* **What needs to be done**: The data below holds a line containing "protr=0.09, pl=pl, **kw)" and a line containing "put_bottle('winered', RW @"; please quote exactly those two lines and every line between them, and nothing else.

★ ★ ★ ★

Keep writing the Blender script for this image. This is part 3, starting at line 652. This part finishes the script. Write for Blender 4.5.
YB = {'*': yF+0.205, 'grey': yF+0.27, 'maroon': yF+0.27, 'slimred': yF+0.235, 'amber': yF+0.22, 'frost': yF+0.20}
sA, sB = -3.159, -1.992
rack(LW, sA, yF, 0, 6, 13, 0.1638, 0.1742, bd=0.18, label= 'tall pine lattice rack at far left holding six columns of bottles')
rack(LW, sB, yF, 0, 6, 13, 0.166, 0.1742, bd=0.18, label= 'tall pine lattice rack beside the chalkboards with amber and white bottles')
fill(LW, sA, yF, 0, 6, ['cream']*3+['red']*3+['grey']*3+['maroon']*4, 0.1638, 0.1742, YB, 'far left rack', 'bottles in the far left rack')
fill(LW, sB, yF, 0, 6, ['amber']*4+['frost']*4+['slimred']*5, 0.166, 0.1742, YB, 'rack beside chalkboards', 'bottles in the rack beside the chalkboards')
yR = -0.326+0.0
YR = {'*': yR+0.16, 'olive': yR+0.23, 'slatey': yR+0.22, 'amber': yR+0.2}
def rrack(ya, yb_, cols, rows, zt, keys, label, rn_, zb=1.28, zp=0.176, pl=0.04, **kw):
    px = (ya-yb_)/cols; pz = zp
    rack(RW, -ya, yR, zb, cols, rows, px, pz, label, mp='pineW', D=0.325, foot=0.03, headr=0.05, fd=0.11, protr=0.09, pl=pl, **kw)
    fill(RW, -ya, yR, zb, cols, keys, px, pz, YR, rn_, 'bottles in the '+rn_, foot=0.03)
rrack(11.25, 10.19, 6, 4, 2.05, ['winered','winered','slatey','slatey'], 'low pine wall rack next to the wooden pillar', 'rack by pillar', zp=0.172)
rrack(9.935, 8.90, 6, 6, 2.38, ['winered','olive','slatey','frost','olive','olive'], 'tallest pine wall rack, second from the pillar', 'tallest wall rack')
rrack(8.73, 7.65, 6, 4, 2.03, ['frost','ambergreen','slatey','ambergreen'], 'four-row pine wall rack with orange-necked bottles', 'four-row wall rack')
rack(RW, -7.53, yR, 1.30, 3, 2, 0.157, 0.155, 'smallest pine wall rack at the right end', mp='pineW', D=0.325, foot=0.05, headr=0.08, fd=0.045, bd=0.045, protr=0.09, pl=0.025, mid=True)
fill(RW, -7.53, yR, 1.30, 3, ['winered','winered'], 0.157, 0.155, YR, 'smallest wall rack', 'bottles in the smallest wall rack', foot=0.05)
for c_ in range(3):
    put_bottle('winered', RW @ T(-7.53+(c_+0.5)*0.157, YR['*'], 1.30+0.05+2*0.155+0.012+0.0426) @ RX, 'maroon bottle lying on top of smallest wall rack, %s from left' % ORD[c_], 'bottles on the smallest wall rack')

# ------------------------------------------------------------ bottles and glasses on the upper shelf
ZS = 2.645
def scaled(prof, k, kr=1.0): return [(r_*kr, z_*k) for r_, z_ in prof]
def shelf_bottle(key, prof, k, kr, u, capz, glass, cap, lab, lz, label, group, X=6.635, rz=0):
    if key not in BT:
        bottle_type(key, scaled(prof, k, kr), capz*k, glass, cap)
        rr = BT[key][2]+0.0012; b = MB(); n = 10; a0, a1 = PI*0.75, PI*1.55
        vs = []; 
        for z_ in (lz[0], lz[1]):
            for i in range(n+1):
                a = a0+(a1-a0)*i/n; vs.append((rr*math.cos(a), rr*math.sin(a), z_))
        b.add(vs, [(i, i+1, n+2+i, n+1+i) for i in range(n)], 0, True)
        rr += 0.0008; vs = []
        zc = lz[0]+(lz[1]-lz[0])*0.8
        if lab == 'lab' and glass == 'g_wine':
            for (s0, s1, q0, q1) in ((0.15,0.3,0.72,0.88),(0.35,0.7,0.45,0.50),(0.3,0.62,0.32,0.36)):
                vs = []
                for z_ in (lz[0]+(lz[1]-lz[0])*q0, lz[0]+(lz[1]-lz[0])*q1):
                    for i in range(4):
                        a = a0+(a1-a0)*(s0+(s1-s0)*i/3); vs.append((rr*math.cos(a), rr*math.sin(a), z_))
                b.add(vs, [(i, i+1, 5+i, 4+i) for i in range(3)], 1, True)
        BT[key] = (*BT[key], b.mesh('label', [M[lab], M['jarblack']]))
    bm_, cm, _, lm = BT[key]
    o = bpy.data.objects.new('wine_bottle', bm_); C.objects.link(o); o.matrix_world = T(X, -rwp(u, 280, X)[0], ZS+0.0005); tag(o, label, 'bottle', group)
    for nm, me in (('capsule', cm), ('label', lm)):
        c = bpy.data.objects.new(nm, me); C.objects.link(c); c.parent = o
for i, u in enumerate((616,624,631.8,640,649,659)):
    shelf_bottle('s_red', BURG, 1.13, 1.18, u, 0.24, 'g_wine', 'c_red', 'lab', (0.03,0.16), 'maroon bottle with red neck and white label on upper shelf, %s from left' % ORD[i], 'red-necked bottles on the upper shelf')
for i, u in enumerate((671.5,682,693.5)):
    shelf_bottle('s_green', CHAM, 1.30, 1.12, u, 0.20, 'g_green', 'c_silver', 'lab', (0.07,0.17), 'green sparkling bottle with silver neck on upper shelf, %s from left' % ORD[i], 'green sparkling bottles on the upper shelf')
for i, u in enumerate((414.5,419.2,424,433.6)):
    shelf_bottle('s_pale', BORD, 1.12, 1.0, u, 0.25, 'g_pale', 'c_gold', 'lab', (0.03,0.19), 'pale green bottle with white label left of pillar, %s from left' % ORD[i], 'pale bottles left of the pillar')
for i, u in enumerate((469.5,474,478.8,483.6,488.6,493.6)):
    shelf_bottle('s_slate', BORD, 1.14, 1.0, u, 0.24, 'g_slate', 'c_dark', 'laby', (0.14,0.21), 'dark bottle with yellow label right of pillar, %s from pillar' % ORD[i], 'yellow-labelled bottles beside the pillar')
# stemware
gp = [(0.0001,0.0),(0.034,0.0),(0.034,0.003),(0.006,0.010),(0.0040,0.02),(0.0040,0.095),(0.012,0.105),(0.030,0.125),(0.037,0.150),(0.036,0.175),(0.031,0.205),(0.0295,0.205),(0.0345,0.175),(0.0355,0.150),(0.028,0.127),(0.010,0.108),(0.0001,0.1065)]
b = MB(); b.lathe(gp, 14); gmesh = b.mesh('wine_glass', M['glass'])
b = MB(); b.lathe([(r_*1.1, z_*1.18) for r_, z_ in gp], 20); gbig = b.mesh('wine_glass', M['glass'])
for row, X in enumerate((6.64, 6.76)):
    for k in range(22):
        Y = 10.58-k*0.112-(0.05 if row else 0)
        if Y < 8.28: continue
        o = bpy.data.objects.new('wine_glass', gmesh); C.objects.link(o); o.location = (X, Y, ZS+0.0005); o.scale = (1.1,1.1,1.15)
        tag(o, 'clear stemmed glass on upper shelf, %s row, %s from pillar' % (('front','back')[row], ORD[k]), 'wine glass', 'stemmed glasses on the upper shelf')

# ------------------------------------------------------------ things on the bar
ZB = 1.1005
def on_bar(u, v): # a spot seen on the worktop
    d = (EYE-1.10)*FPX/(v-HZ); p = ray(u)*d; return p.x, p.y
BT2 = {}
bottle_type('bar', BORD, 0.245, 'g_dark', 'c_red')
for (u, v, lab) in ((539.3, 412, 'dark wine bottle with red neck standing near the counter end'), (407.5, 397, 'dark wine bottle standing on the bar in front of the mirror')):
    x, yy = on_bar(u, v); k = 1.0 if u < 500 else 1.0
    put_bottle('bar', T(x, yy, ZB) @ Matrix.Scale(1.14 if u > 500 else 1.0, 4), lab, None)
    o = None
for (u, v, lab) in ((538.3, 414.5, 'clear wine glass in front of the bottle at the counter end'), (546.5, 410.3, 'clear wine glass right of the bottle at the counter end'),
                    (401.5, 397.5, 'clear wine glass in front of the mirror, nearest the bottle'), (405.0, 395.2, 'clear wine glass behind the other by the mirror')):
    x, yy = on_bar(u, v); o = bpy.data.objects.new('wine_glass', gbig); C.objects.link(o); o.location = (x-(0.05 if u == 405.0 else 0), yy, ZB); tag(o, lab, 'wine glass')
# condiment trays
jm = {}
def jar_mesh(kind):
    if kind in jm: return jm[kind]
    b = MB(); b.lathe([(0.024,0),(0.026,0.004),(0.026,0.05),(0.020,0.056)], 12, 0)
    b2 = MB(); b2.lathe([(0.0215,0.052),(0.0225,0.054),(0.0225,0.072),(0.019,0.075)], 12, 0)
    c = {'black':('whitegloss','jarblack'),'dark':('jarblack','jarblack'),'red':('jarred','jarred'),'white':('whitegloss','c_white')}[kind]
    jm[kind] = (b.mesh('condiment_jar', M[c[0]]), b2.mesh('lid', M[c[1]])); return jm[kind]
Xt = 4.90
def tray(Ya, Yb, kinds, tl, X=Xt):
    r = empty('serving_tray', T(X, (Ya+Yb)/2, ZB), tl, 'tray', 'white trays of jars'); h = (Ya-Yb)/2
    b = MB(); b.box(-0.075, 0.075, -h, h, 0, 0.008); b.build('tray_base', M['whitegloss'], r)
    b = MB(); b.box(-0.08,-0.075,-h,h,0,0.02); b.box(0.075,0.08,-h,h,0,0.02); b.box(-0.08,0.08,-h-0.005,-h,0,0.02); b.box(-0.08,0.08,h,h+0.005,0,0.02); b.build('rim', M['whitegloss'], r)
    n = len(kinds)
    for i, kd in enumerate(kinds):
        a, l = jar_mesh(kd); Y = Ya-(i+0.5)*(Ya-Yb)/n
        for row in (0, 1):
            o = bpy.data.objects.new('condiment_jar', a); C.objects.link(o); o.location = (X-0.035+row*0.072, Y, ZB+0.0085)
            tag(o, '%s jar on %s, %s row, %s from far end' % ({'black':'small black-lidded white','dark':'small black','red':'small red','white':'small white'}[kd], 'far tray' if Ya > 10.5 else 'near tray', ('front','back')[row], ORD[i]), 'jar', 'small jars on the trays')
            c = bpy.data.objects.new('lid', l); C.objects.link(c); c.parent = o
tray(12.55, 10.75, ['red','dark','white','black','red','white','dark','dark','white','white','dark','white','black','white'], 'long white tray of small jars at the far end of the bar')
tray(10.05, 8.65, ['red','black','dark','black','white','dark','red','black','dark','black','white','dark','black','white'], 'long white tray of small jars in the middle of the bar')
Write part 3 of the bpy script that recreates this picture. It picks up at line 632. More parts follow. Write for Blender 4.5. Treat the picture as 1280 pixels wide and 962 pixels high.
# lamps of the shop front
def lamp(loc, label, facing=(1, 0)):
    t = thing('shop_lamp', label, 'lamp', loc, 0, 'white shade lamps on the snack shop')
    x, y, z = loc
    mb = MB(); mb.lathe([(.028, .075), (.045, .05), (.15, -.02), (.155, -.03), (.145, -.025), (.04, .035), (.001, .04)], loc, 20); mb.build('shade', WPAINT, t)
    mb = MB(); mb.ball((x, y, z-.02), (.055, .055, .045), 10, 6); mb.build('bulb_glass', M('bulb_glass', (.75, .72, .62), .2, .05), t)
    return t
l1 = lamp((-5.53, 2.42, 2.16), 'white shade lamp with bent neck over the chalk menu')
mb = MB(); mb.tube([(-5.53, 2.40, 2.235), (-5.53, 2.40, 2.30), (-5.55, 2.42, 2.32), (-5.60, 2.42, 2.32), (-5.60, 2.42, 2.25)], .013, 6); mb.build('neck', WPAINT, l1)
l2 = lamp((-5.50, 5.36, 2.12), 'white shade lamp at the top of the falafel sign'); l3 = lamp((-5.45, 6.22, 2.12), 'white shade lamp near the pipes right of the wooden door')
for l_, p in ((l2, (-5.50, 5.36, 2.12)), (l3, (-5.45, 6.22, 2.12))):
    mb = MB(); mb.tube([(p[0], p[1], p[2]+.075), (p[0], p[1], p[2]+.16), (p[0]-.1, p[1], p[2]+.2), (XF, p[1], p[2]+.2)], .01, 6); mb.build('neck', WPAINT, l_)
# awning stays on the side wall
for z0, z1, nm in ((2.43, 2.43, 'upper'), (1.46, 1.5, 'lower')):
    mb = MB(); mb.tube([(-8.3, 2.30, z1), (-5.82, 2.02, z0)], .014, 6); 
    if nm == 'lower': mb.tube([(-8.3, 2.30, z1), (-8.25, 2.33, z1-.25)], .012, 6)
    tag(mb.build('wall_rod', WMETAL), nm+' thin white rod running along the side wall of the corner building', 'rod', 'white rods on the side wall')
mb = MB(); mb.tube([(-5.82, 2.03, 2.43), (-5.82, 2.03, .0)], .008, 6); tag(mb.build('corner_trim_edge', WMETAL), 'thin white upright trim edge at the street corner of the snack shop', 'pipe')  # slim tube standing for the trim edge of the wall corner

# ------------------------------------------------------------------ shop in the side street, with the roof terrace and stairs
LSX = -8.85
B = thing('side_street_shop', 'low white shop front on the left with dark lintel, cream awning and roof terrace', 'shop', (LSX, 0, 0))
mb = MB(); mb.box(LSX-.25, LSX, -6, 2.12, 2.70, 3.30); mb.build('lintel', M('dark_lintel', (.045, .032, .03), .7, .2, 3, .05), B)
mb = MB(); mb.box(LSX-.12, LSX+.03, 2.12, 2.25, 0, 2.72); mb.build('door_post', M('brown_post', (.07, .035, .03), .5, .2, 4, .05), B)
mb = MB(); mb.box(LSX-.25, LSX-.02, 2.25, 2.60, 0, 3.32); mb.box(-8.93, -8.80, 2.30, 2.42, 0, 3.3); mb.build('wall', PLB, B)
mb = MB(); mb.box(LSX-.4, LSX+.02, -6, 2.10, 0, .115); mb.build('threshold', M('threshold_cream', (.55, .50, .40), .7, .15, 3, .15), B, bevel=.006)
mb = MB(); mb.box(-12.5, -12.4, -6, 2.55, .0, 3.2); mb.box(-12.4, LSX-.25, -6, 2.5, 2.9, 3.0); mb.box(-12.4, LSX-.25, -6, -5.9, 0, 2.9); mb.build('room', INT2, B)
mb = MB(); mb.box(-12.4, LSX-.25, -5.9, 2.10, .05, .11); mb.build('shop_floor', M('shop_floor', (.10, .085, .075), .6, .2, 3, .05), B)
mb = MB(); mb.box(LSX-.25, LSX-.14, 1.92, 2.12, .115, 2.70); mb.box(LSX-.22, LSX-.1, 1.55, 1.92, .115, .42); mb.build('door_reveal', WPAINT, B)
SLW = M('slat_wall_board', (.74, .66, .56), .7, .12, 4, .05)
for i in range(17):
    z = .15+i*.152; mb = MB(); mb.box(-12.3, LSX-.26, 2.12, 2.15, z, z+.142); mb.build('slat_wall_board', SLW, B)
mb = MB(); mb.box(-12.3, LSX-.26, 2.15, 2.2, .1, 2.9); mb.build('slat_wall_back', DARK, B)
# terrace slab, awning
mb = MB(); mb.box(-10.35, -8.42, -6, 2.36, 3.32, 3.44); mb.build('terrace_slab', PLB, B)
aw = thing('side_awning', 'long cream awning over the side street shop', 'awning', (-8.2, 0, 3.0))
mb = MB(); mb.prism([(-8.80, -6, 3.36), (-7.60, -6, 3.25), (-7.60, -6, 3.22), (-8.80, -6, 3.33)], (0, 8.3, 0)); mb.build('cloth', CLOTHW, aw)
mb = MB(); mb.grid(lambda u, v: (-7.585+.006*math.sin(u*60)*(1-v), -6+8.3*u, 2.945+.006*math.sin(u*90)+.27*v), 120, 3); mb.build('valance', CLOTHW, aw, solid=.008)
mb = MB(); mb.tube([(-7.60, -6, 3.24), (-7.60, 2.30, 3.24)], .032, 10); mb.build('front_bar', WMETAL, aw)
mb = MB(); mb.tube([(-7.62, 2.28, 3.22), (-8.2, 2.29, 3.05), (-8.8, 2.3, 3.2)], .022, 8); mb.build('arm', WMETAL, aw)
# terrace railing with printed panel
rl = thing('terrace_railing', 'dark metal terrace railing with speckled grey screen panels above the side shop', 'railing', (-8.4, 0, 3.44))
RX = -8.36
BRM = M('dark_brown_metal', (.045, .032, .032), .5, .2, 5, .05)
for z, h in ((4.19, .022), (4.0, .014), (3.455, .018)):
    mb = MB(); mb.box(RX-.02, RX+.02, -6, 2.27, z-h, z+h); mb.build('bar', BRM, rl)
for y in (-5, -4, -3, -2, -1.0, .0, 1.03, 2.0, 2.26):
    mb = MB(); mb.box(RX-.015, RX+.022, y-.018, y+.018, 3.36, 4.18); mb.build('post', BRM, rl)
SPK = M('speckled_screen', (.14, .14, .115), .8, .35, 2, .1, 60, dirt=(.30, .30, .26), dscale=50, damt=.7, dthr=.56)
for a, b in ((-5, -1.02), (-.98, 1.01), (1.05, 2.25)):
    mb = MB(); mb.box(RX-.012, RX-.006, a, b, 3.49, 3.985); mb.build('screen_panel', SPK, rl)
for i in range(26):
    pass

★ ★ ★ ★

* **Answer**:
    rack(RW, -ya, yR, zb, cols, rows, px, pz, label, mp='pineW', D=0.325, foot=0.03, headr=0.05, fd=0.11, protr=0.09, pl=pl, **kw)
    fill(RW, -ya, yR, zb, cols, keys, px, pz, YR, rn_, 'bottles in the '+rn_, foot=0.03)
rrack(11.25, 10.19, 6, 4, 2.05, ['winered','winered','slatey','slatey'], 'low pine wall rack next to the wooden pillar', 'rack by pillar', zp=0.172)
rrack(9.935, 8.90, 6, 6, 2.38, ['winered','olive','slatey','frost','olive','olive'], 'tallest pine wall rack, second from the pillar', 'tallest wall rack')
rrack(8.73, 7.65, 6, 4, 2.03, ['frost','ambergreen','slatey','ambergreen'], 'four-row pine wall rack with orange-necked bottles', 'four-row wall rack')
rack(RW, -7.53, yR, 1.30, 3, 2, 0.157, 0.155, 'smallest pine wall rack at the right end', mp='pineW', D=0.325, foot=0.05, headr=0.08, fd=0.045, bd=0.045, protr=0.09, pl=0.025, mid=True)
fill(RW, -7.53, yR, 1.30, 3, ['winered','winered'], 0.157, 0.155, YR, 'smallest wall rack', 'bottles in the smallest wall rack', foot=0.05)
for c_ in range(3):
    put_bottle('winered', RW @ T(-7.53+(c_+0.5)*0.157, YR['*'], 1.30+0.05+2*0.155+0.012+0.0426) @ RX, 'maroon bottle lying on top of smallest wall rack, %s from left' % ORD[c_], 'bottles on the smallest wall rack')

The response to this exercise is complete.